Sidang Kasus Korupsi Proyek Irigasi Desa Sepatin; Bisnis Cari Untung Malah Buntung
Sidang kasus korupsi proyek peningkatan irigasi di Desa Sepatin, Kecamatan Anggana, Kutai Kartanegara, kembali bergulir di Pengadilan Negeri Tindak Pidana Korupsi (PN Tipikor) Samarinda.
nomorsatukaltim.com - Menghadirkan ketiga terdakwa. Di antaranya Thamrin selaku Pelaksana Kegiatan Peningkatan Irigasi Tambak, Amiruddin Selaku Direktur PT Akbar Persada Indonesia (PT API) dan Maladi sebagai Pelaksana Teknis Kegiatan (PPTK) dan Pejabat Pelaksana Kegiatan (PPK). Agenda sidang yang digelar pada Senin (31/5/2021) sore lalu secara daring itu, kini telah memasuki tahap pemeriksaan terdakwa. Dalam hal ini ketiga terdakwa tersebut diminta untuk saling bersaksi atas sandungan perkara yang kini telah menjeratnya.
Sebelum masuk ke dalam sesi persidangan, perlu diketahui perkara kasus yang menjerat Thamrin, Amiruddin dan Maladi. Seperti diketahui, ketiganya didakwa telah melakukan tindak pidana korupsi. Berupa penyimpangan pengerjaan proyek peningkatan irigasi tambak, di Desa Sepatin, Kecamatan Anggana, Kukar. Hingga menyebabkan kerugian negara sebesar Rp 9.631.965.250,00 atau Rp 9,6 Miliar.
Temuan tindak rasuah itu berdasarkan Laporan Pemeriksaan Khusus dari Inspektorat Kabupaten Kukar Nomor: Itkab-700/002/LHP-KH/III/2018 tanggal 15 Maret 2018. Disebutkan, kerugian yang diterima negara itu disebabkan pelaksanaan kontrak yang dikerjakan terdakwa, terdapat beberapa penyimpangan.
Di antaranya penyimpangan perubahan jenis pekerjaan, yang semulanya adalah pengerjaan pembangunan Jaringan Irigasi Tambak, diubah menjadi Peninggian Tanggul Tambak. Selanjutnya penyimpangan berupa perubahan lokasi pekerjaan yang tak sesuai dengan kontrak proyek. Telah terjadi pergeseran lokasi pengerjaan yang dilakukan secara sepihak, yang tak sesuai dengan gambar desain dan dokumen lelang.

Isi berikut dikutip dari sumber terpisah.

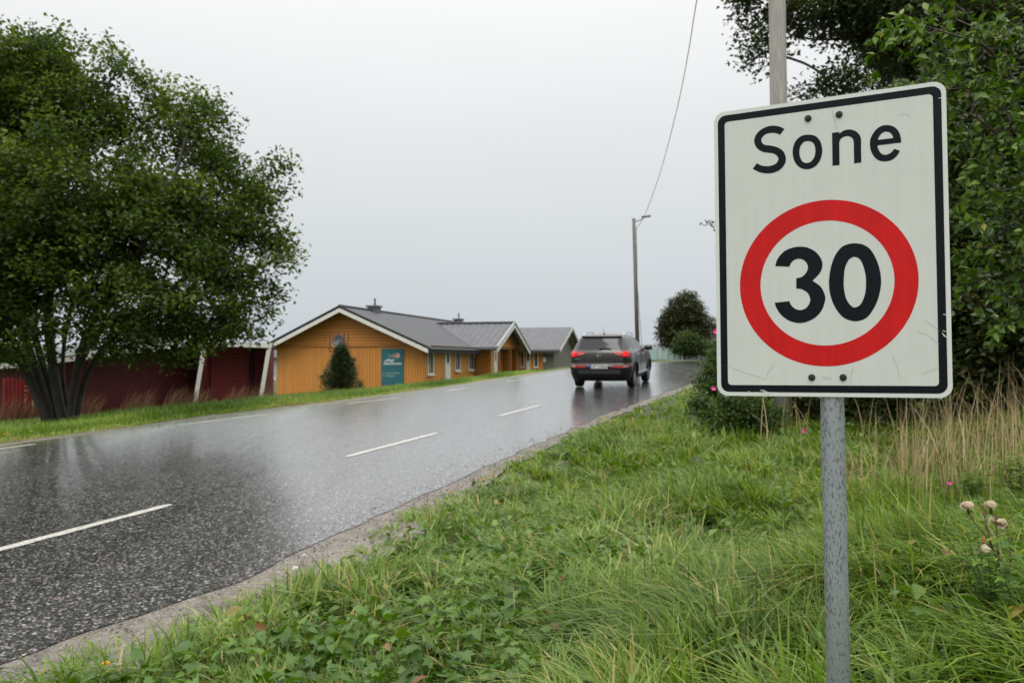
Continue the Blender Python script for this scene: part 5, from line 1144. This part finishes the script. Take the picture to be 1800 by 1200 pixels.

Kemudian penyimpangan pelaksanaan pengerjaan kegiatan yang melanggar aturan. Di mana akibat menggeser lokasi pengerjaan tersebut, ternyata masuk ke dalam Kawasan Hutan Produksi, yang seharusnya kegiatan tersebut tidak boleh dilaksanakan. Terakhir, akibat penyimpangan pekerjaan yang dilakukan itu, berdampak pula pada pelanggaran pelaksanaan kegiatan yang tidak didukung izin pemanfaatan Kawasan Hutan, dari Kementerian Kehutanan Republik Indonesia di Jakarta.
Akibat empat poin penyimpangan pekerjaan tersebut, alhasil proyek dari Dinas Pekerjaan Umum Kukar yang telah dikerjakan PT API dari proses lelang itu, menjadi sebuah temuan pekerjaan fiktif. Lantaran hal tersebut, ketiga terdakwa yang dianggap memiliki peran penting atas pengerjaan proyek asal aspirasi warga Desa Sepatin, dijerat dengan dua pasal. Yakni Pasal 2 dan Pasal 3 Undang-Undang (UU) 31/1999 tentang Pemberantasan Tindak Pidana Korupsi yang diubah dalam UU 20/2001 juncto Pasal 55 Ayat 1(1) KUHP.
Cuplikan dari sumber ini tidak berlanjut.